▶ **WHAT THE TASK ASKS**: Whenever a line below holds the word "this", copy that line.

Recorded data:
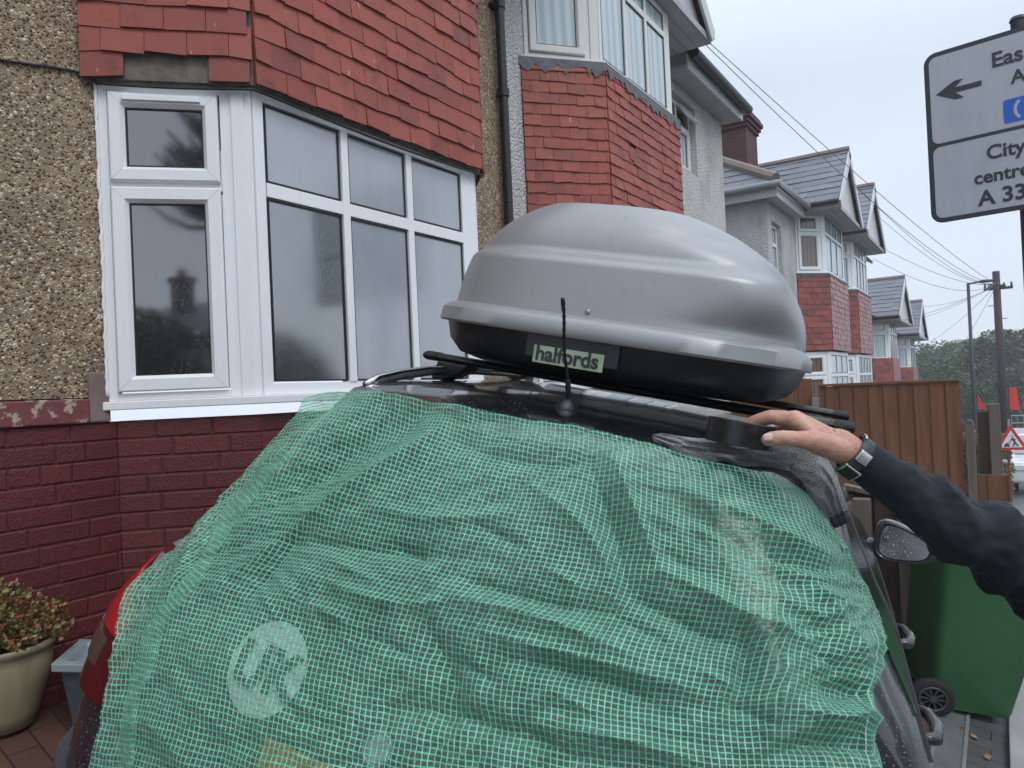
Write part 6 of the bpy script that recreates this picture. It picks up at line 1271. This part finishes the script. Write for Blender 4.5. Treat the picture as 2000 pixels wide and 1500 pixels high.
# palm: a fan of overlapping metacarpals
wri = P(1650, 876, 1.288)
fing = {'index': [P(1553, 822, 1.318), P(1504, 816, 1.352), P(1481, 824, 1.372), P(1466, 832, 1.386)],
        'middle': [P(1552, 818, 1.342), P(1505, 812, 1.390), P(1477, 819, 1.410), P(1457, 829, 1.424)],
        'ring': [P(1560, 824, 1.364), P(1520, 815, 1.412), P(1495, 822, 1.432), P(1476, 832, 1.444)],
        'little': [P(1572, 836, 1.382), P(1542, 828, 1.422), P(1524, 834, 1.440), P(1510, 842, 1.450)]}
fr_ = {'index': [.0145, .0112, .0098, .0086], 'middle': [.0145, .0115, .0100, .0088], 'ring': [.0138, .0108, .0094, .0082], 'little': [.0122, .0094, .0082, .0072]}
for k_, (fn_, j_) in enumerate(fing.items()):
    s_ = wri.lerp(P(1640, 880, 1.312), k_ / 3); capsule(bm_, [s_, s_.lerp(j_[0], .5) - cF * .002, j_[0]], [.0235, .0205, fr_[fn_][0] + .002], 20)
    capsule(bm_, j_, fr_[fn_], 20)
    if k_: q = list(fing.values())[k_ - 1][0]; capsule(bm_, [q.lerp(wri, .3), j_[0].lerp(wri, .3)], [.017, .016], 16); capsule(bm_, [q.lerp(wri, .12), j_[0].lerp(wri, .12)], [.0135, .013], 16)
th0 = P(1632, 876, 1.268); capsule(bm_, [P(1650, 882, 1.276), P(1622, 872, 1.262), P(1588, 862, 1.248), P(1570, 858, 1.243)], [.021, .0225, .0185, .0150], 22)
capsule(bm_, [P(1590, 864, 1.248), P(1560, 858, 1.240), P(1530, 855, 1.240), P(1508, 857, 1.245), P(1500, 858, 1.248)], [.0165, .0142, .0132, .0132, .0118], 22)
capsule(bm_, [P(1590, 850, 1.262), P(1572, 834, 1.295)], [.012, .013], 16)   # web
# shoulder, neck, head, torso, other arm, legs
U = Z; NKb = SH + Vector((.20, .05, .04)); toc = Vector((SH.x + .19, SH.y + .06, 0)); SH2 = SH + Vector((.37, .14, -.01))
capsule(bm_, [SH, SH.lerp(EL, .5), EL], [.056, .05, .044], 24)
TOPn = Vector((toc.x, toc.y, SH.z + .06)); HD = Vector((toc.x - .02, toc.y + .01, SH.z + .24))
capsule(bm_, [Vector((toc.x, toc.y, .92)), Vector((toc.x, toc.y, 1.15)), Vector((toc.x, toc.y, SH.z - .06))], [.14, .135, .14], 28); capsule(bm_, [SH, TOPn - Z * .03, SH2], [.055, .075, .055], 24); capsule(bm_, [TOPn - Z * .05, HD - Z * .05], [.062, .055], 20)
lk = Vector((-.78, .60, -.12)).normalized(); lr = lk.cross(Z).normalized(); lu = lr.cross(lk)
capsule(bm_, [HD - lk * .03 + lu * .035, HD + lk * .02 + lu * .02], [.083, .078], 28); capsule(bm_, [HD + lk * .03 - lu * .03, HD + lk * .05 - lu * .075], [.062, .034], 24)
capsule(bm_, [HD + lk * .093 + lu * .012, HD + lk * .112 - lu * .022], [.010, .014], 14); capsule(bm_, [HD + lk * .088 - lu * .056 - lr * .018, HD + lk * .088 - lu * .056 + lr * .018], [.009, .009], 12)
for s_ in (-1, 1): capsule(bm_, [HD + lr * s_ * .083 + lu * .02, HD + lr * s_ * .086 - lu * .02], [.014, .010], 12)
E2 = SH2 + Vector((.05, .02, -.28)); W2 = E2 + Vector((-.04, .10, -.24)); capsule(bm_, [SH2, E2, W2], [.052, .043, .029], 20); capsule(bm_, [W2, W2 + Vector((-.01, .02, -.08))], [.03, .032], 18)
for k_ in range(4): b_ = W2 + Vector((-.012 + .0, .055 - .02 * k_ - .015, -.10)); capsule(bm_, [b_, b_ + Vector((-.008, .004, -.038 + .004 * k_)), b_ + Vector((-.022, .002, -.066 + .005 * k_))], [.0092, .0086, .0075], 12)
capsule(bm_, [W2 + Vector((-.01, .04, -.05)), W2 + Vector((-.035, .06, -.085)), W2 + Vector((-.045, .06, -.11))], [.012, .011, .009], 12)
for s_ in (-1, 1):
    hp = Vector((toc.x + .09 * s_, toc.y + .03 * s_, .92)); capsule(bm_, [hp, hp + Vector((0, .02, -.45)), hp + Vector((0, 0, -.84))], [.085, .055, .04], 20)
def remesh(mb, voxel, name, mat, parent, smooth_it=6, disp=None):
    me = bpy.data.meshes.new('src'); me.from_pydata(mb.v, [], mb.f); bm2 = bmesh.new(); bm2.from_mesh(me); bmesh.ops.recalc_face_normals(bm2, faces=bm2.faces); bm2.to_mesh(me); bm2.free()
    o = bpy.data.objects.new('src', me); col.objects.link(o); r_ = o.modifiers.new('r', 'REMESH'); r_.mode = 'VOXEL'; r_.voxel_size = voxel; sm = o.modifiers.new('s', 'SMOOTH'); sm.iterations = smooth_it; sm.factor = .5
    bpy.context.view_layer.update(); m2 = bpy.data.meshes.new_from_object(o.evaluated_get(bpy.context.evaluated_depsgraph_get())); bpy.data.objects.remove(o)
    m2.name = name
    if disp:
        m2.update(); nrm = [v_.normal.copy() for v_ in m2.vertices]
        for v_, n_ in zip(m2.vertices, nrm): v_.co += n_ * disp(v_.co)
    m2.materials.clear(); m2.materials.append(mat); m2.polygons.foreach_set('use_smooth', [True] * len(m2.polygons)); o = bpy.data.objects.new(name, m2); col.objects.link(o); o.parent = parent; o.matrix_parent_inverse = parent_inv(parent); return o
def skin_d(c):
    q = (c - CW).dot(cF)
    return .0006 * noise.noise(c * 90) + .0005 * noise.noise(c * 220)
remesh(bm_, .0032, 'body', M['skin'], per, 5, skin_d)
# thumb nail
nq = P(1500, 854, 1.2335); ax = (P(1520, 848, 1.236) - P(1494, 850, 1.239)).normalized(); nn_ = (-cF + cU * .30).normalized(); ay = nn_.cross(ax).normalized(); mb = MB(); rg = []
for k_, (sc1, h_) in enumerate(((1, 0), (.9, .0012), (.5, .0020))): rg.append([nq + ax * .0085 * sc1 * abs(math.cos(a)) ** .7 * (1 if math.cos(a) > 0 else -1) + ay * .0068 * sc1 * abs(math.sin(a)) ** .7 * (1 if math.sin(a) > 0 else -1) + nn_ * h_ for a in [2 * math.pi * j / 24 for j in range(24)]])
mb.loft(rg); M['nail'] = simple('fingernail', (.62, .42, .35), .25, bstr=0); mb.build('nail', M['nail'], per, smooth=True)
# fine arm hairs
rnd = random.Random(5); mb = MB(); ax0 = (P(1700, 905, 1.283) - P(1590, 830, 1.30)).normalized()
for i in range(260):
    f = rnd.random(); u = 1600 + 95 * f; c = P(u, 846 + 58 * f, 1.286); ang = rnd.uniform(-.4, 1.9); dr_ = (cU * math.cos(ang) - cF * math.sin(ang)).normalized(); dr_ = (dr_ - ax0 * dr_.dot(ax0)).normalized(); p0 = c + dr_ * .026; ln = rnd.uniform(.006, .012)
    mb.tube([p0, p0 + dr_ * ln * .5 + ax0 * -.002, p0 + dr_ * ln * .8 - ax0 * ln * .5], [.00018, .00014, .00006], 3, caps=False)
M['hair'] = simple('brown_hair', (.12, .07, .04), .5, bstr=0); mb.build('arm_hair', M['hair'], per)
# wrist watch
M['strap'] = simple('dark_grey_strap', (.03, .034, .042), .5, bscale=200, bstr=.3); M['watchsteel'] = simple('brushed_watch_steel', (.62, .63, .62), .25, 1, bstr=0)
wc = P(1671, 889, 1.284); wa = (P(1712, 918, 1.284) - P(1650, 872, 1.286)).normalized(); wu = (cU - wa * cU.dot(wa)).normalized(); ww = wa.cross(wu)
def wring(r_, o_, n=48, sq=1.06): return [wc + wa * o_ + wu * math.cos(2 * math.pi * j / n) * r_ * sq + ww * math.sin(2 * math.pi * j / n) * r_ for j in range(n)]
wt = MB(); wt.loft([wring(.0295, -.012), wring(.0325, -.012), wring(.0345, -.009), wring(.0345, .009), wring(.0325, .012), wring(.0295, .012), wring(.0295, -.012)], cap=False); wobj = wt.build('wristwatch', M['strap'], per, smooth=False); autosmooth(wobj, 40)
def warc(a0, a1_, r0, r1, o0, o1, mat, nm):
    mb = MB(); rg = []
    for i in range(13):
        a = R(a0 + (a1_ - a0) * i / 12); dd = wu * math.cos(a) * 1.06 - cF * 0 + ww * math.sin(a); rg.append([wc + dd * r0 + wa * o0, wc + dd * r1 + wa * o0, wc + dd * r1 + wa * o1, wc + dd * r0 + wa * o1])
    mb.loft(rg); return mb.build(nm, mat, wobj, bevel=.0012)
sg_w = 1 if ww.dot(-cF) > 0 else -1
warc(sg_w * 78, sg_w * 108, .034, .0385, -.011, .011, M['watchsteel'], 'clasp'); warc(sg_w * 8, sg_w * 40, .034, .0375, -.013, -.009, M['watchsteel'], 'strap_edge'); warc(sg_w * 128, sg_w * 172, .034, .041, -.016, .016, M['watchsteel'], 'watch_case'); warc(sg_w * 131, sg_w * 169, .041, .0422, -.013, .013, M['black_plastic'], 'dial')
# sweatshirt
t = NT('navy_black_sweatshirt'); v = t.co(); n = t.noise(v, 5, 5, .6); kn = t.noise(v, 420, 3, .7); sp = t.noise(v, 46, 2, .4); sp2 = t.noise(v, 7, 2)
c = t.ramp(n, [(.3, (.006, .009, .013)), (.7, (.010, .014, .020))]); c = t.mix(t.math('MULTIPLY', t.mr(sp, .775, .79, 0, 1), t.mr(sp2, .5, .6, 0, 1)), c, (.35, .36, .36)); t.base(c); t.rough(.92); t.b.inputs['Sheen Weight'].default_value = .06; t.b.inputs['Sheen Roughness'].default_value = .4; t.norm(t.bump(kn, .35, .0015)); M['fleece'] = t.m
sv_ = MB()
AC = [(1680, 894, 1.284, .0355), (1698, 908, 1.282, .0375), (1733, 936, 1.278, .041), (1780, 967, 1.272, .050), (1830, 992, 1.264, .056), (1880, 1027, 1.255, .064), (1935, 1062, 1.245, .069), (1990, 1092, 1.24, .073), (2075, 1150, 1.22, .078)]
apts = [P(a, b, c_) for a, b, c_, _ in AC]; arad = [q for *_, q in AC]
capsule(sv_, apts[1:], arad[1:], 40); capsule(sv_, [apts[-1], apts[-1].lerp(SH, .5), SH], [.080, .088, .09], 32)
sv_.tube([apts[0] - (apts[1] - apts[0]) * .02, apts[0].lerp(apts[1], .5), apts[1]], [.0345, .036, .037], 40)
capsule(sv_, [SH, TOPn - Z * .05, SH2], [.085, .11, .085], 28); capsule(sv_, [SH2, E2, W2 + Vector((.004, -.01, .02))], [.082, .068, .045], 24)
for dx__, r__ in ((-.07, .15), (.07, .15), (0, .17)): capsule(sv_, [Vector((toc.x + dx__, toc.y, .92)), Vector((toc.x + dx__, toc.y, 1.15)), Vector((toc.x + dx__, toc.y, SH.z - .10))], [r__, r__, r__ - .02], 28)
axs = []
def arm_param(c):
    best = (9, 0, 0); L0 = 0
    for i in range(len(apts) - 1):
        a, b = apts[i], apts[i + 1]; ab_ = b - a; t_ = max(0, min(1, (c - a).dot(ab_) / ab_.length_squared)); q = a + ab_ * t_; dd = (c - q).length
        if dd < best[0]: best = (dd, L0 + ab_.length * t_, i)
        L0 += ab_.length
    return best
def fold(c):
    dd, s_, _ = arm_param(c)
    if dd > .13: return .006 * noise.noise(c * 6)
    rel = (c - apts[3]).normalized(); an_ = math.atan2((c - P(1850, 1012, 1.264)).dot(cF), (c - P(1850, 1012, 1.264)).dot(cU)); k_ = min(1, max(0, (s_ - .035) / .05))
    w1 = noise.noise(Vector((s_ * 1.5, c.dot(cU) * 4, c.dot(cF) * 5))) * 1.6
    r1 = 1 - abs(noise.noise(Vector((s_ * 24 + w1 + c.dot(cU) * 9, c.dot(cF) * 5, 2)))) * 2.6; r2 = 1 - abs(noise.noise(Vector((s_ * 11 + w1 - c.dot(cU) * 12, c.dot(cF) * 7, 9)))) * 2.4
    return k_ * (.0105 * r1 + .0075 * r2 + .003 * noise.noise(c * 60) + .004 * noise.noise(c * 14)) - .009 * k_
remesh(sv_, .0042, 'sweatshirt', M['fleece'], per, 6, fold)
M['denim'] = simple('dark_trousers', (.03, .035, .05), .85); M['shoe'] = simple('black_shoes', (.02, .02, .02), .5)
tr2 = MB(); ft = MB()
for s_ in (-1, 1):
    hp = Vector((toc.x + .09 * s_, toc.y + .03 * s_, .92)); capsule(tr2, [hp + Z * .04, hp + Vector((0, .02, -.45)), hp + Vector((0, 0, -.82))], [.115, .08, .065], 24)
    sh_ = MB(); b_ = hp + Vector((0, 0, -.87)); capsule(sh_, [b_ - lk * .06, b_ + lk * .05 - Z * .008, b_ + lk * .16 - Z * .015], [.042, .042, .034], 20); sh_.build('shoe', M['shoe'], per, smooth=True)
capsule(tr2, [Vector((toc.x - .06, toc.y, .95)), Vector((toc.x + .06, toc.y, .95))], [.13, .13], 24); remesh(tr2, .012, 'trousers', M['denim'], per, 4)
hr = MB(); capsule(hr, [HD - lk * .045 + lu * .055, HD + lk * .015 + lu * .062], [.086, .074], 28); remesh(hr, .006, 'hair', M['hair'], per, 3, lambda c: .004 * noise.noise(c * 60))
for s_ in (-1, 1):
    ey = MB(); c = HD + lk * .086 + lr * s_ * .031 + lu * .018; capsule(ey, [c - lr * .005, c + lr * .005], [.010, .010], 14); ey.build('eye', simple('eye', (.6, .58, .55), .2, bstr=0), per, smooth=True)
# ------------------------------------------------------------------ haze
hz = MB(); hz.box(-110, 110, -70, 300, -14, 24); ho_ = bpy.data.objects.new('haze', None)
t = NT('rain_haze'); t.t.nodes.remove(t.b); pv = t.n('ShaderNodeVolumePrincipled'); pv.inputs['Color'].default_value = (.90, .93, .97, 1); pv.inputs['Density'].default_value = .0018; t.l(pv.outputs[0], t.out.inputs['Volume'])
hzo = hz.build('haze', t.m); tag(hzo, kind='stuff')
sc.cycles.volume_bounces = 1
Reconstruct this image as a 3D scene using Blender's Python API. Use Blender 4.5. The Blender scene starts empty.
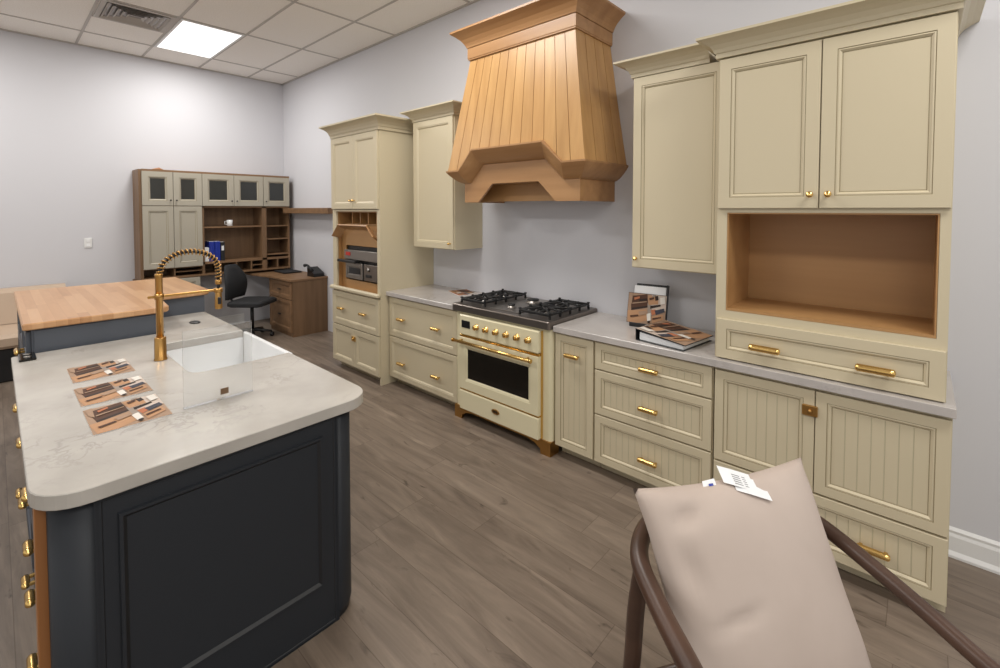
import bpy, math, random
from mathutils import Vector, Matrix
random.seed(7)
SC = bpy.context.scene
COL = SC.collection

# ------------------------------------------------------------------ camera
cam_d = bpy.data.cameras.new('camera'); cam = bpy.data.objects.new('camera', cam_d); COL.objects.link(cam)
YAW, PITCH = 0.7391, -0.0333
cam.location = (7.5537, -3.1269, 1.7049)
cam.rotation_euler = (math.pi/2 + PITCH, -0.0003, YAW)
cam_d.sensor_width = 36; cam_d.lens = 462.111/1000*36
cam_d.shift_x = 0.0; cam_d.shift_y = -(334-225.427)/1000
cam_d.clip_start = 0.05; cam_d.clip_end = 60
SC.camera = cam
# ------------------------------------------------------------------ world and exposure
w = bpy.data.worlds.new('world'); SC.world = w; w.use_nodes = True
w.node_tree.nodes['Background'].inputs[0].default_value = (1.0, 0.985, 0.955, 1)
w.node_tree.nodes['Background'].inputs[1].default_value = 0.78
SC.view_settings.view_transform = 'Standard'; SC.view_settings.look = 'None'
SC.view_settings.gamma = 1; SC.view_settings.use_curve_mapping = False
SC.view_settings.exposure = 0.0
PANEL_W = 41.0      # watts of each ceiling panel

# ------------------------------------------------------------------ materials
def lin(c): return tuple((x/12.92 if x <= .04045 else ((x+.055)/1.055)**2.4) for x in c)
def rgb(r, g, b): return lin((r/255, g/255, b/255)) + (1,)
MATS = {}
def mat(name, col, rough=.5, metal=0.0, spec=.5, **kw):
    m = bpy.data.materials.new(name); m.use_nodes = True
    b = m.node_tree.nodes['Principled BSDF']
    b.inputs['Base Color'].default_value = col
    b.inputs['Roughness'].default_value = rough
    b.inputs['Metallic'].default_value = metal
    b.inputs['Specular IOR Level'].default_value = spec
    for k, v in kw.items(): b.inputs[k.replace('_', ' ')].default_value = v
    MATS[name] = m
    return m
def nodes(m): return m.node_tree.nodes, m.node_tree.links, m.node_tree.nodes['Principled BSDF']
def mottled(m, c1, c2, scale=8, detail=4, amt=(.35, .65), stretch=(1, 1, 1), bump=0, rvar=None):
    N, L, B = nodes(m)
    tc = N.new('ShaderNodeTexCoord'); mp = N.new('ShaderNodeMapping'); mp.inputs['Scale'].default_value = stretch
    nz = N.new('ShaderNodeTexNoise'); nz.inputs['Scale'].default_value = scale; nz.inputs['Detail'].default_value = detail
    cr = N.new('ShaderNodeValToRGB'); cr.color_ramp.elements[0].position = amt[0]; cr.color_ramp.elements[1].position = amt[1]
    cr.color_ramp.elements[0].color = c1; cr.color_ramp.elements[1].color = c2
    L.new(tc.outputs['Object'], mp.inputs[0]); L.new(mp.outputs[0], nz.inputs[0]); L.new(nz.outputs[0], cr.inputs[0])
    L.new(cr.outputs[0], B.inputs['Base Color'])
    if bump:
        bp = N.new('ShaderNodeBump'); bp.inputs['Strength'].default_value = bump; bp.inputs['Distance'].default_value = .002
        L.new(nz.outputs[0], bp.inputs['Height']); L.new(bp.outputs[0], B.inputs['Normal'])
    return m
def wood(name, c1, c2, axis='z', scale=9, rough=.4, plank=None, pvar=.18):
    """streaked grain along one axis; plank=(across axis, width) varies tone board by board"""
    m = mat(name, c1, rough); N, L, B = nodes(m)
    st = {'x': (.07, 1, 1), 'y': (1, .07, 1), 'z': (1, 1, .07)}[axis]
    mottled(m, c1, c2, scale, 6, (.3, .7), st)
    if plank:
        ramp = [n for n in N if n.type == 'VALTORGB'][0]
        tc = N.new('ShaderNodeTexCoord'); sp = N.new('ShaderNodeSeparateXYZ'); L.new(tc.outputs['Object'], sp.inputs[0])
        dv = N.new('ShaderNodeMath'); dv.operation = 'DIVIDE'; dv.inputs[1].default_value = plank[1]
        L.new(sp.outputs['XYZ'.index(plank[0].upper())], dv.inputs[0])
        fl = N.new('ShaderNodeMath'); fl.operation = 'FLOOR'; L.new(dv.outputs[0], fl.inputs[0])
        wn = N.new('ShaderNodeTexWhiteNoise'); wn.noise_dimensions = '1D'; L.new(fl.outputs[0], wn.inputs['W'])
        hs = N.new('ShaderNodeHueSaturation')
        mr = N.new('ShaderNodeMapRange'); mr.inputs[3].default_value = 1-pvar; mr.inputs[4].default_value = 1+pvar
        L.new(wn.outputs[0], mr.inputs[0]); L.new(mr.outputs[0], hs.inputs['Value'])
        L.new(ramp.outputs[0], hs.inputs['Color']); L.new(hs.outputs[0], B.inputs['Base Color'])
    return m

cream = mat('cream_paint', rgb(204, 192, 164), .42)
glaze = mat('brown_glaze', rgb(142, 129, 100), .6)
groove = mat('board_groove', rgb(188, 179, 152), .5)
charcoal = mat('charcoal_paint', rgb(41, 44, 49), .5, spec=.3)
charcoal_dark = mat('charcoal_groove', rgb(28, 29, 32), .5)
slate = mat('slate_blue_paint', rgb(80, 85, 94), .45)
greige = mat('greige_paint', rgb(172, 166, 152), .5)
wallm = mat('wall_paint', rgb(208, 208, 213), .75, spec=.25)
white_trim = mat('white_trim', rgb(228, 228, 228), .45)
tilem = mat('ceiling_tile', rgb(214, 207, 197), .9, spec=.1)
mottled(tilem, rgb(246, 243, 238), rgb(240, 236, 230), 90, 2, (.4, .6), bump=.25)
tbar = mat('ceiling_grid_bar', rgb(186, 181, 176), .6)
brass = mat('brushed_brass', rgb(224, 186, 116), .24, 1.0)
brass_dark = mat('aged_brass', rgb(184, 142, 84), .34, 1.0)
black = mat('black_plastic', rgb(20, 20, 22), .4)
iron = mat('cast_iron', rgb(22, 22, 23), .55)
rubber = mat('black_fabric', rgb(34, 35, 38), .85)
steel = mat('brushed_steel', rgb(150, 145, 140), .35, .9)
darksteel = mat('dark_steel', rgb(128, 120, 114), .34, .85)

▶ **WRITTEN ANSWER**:
Write part 6 of the bpy script that recreates this picture. It picks up at line 1271. This part finishes the script. Write for Blender 4.5. Treat the picture as 2000 pixels wide and 1500 pixels high.
Reconstruct this image as a 3D scene using Blender's Python API. Use Blender 4.5. The Blender scene starts empty.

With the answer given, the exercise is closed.